C’est un portefeuille qui va raviver ce feu. Il a atterri dans le parking souterrain d’une galerie commerciale, après que Marguerite se le fut fait voler en sortant d’une boutique. Il attendait pour ainsi dire Georges, qui tombe dessus en reprenant sa voiture. Tandis qu’il découvre les papiers d’identité, une curieuse idée s’impose à lui avec la force de l’évidence, qui se transformera en dangereuse obsession : rencontrer sa propriétaire, dont il semble déjà épris. De ce hasard changé en nécessité découle un fleuve de péripéties servies par une mécanique précise, enjouée, flirtant avec l’absurde, l’inquiétant et le merveilleux.
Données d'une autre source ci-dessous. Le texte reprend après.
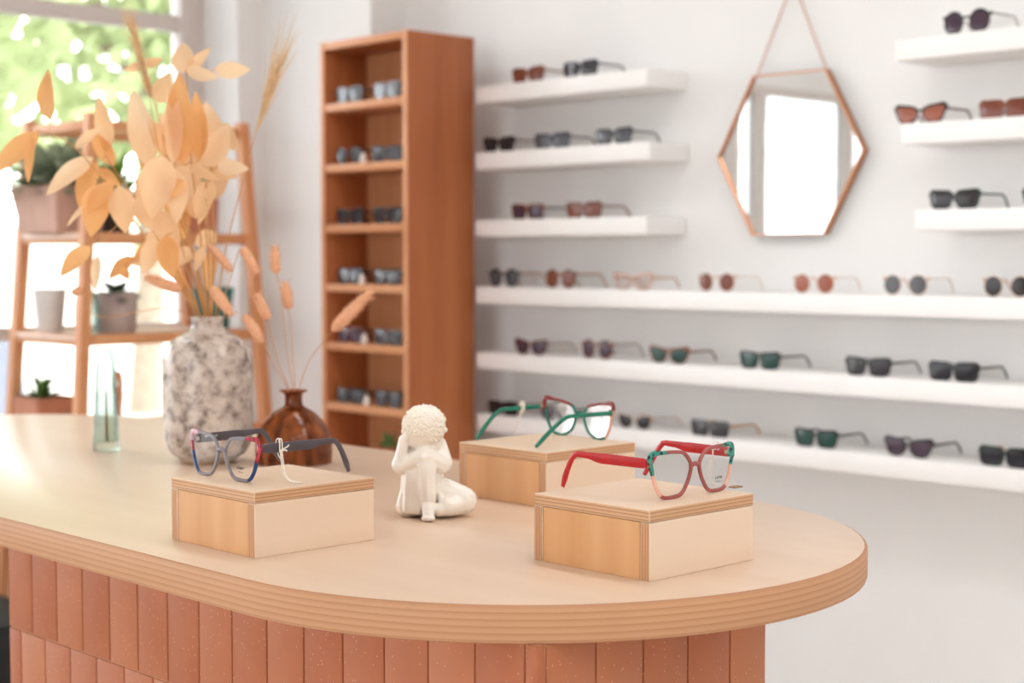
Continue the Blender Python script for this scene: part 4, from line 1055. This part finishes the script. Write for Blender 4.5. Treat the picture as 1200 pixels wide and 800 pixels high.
# ------------------------------------------------------------------ outside
struct('ground', BX((-40, -30, -.30), (30, 40, -.125)), mat('pale_paving', rgb(178, 175, 170), .8, var=.04, scale=2))
struct('street_wall', BX((-15.2, -16, -.125), (-15, 30, 1.6)), mat('white_render', rgb(240, 238, 232), .8, var=.03, scale=2))
M['canopy'] = leafmat('tree_leaf', rgb(178, 188, 142), rgb(144, 156, 110), .3, 1.2)
M['bark'] = mat('bark', rgb(150, 134, 116), .9, var=.15, scale=20)
TREES = [(-10.5, 3.8, 6.5, 'first young street tree outside beyond the plant stand'), (-12.8, 7.7, 7.5, 'street tree outside seen behind the feathery plume')]
for x, y, h, lab in TREES:
    t = thing('tree', lab, 'tree', (x, y, -.125), 0, 'trees along the street')
    bm = bmesh.new(); tube(bm, [(0, 0, 0), (.05, .03, 1), (0, .08, 2.2), (.05, 0, h * .7)], [.16, .13, .11, .05], 10)
    for k in range(7):
        an = k * .9 + rnd.random(); z0 = 1.9 + .35 * k
        tube(bm, [(0, .05, z0), (math.cos(an) * .7, math.sin(an) * .7, z0 + .7), (math.cos(an) * 1.3, math.sin(an) * 1.3, z0 + 1.2)], [.06, .04, .015], 6)
    obj('trunk', bm, M['bark'], t)
    fb = bmesh.new()
    for k in range(2600):
        d = Vector((rnd.gauss(0, 1), rnd.gauss(0, 1), rnd.gauss(0, .8))).normalized() * (rnd.random() ** .4)
        c = Vector((0, 0, h * .58)) + Vector((d.x * 1.75, d.y * 1.75, d.z * h * .40))
        s = rnd.uniform(.10, .22); u = Vector((rnd.gauss(0, 1), rnd.gauss(0, 1), rnd.gauss(0, 1))).normalized(); v = u.orthogonal().normalized()
        fb.faces.new([fb.verts.new(c + q) for q in (u * s, v * s * .5, -u * s, -v * s * .5)])
    obj('foliage', fb, M['canopy'], t)
# parked car at the kerb
M['car'] = mat('dark_grey_paint', rgb(84, 88, 98), .25, var=.02, coat=.6)
M['car_glass'] = mat('tinted_glass', rgb(52, 58, 66), .05, spec=.8)
M['tyre'] = mat('tyre', rgb(34, 34, 36), .85)
car = thing('car', 'dark grey car parked outside the shop window', 'car', (-8.6, 1.9, -.125), PI / 2)
side = [(-2.1, .32), (-2.15, .62), (-2.05, .86), (-1.1, .95), (-.45, 1.36), (.9, 1.42), (1.70, 1.33), (2.0, 1.02), (2.08, .60), (2.0, .32)]
bm = bmesh.new(); P_ = smooth_prof(side, 4)
rows_ = []
for yy, sc in ((-.86, .94), (-.80, .99), (-.60, 1.0), (.60, 1.0), (.80, .99), (.86, .94)):
    rows_.append([bm.verts.new((x * (.985 if abs(yy) > .82 else 1), yy * (1 - .18 * max(0, z - .95) / .45), .32 + (z - .32) * sc)) for x, z in P_])
n = len(P_)
for a, b in zip(rows_[:-1], rows_[1:]):
    for k in range(n): bm.faces.new((a[k], a[(k + 1) % n], b[(k + 1) % n], b[k]))
bm.faces.new(rows_[0]); bm.faces.new(rows_[-1][::-1])
obj('body', bm, M['car'], car)
for s in (-1, 1):
    bm = bmesh.new()
    for poly in ([(-.92, .98), (-.42, 1.27), (.15, 1.32), (.15, .98)], [(.22, .98), (.22, 1.32), (.95, 1.34), (1.55, 1.28), (1.5, .98)]):
        ps_ = [[bm.verts.new((x, s * (q - .18 * .86 * max(0, z - .95) / .45), z)) for x, z in poly] for q in (.845, .872)]
        bm.faces.new(ps_[0]); bm.faces.new(ps_[1][::-1])
        for k in range(len(poly)): bm.faces.new((ps_[0][k], ps_[0][(k + 1) % len(poly)], ps_[1][(k + 1) % len(poly)], ps_[1][k]))
    obj('side_window', bm, M['car_glass'], car, smooth=False)
    for wx in (-1.35, 1.30):
        bm = bmesh.new(); lathe(bm, [(0, -.10), (.20, -.10), (.30, -.09), (.33, -.05), (.33, .05), (.30, .09), (.20, .10), (0, .10)], 28)
        o = obj('wheel', bm, M['tyre'], car, (wx, s * .80, .33)); o.rotation_euler = (PI / 2, 0, 0)

# ------------------------------------------------------------------ light
w = bpy.data.worlds.new('world'); SC.world = w; w.use_nodes = True
nt = w.node_tree; nt.nodes.clear()
ow = nt.nodes.new('ShaderNodeOutputWorld'); bg = nt.nodes.new('ShaderNodeBackground')
bg.inputs['Color'].default_value = (0.945, 0.95, 1.02, 1); bg.inputs['Strength'].default_value = 7.9
nt.links.new(bg.outputs[0], ow.inputs['Surface'])
sl = bpy.data.lights.new('sun', 'SUN'); sl.energy = 5.0; sl.angle = math.radians(2); sl.color = (1, .97, .92)
so = bpy.data.objects.new('sun', sl); COL.objects.link(so)
so.rotation_euler = Vector((-.75, -.55, -1.1)).to_track_quat('-Z', 'Y').to_euler()
def portal(name, loc, nrm, sx, sy):
    l = bpy.data.lights.new(name, 'AREA'); l.shape = 'RECTANGLE'; l.size = sx; l.size_y = sy; l.energy = 1
    l.cycles.is_portal = True
    o = bpy.data.objects.new(name, l); COL.objects.link(o); o.location = loc
    o.rotation_euler = Vector(nrm).to_track_quat('-Z', 'Z').to_euler(); return o
portal('left_portal', (-5.08, -.27, 1.64), (1, 0, 0), 6.95, 2.5)
portal('front_portal', (-.55, YF - .18, 1.5), (0, 1, 0), 3.7, 2.0)

# ------------------------------------------------------------------ camera
cd = bpy.data.cameras.new('camera'); cam = bpy.data.objects.new('camera', cd); COL.objects.link(cam)
F = 1870.0
cd.sensor_width = 36; cd.lens = F * 36 / 1200
cam.location = (0, 0, 1.305)
cam.rotation_euler = (PI / 2 - math.atan(100 / F), 0, math.radians(46))
cd.clip_start = .05; cd.clip_end = 200
cd.dof.use_dof = True; cd.dof.focus_distance = 1.86; cd.dof.aperture_fstop = 4.6
SC.camera = cam
SC.view_settings.view_transform = 'Standard'; SC.view_settings.look = 'None'
SC.view_settings.gamma = 1.0; SC.view_settings.use_curve_mapping = False
SC.view_settings.exposure = 0.0
SC.cycles.use_denoising = True
SC.cycles.max_bounces = 10; SC.cycles.diffuse_bounces = 5; SC.cycles.transparent_max_bounces = 24
SC.cycles.sample_clamp_indirect = 8
SC.cycles.caustics_reflective = False; SC.cycles.caustics_refractive = False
Discrètement émancipée des règles du réalisme, sans pour autant verser dans le surréalisme abracadabrant, cette histoire invite le spectateur à s’engouffrer dans ses absences, à pénétrer ses mystères, à partager ses indécisions.
«Elle est crevée» C’est que la piste est sinueuse et que rien n’y avance comme on s’y attendrait. Un vaudeville mené par le démon de midi ? Mais non, puisque la femme de Georges (Anne Consigny) est invitée à y participer. Un polar mettant en scène un serial killer ? Pas davantage, Georges étant le plus pacifique et le plus romantique des hommes. Une allégorie des liens invisibles qui relient la vie réelle à la vie rêvée ? Peut-être, mais pas seulement. Alors quoi ? Plus sûrement un film-somme, un film-monde, caverne hétéroclite éclairée par une lumière souterraine, dans laquelle Alain Resnais fait entrer, outre son goût pour l’expérimentation, beaucoup de lui-même. La bande dessinée, le roman d’aventure, le film de guerre, les procédés du cinéma muet, les pionniers de l’aviation, la magie pourpre d’une séance nocturne dans une salle de quartier, la régénération amoureuse, pour ne rien dire de Sabine Azéma… Tout un imaginaire saturé d’authentiques réminiscences qui se met aux commandes, au nez et à la barbe de deux représentants de la loi dignes de Guignol (hilarants Mathieu Amalric et Michel Vuillermoz).
Cette puissante remontée de sève – c’est ce qui rend ce film si troublant – est discrètement mais intimement mêlée à l’ombre portée de la mort. Ses signes sont partout. Dans la voix du narrateur omniscient (Edouard Baer) qui nous raconte cette histoire avec le détachement de celui qui connaît la fin de toutes choses. Dans le nom de l’héroïne, qui renvoie à L’Aventure de Madame Muir (1947), chef-d’oeuvre de qui met en scène une jeune veuve amoureuse d’un revenant. Dans l’épuisement de la montre du héros («Elle est crevée, elle en peut plus, moi non plus»). Dans la logique spectrale qui conduit le film jusqu’à son accident final. Dans le secret de Georges Palet, qui ne sera jamais levé. Et pour cause, ajouterait-on volontiers, tant l’hypothèse de son absence au monde, rendue sensible par la grâce du cinéma, est tentante. C’est que la conquête de l’inconnue recouvre ici la familiarité avec l’Inconnu.
Il faut le dire avec infiniment de tact et de circonspection, mais ce film dont le génie consiste à avoir un pied dans l’enfance et un autre dans la tombe ressemble à un adieu d’une folle élégance, d’une bouleversante sérénité.